Patrick McClure, Kilopower project lead at Los Alamos, said the certification procedure will be modeled on what’s currently used for NASA’s radioisotope thermoelectric generators. Such RTGs provide the electricity for robotic spacecraft including the Curiosity rover on Mars and the New Horizons probe that’s currently zooming beyond Pluto.
“We do believe we’ll make some possible changes to the process for reactors,” McClure told GeekWire.
McClure said the reactor is designed to start up nuclear fission only once it reaches its off-planet destination — a mode of operation that should pose “little to no risk to the public.”
NASA and NNSA pulled off the KRUSTY test project for less than $20 million, but team members said it was too early to predict how much it’ll cost to build a space-worthy version of the reactor. If all goes according to plan, NASA could deliver a 1,500-kilogram (3,300-pound) demonstration reactor onto the lunar surface in the mid-2020s on a medium-size commercial lander.

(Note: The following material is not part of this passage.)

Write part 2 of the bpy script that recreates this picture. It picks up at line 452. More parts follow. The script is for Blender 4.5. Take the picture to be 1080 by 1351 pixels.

Poston said there could be earthly spin-offs for Kilopower technology.
“There are applications that are involved in deployable reactors for systems, whether it’s the military or a remote mining operation where you might want some amount of power. It could be economical there,” he said. “Trying to put power on the electrical grid … this is a long way from that. There is probably no application for commercial power, but there is for special uses for this reactor.”
For what it’s worth, small-scale nuclear power systems are currently under development for earthly applications at a number of startups —including TerraPower, a Seattle-area venture backed in part by Microsoft co-founder Bill Gates.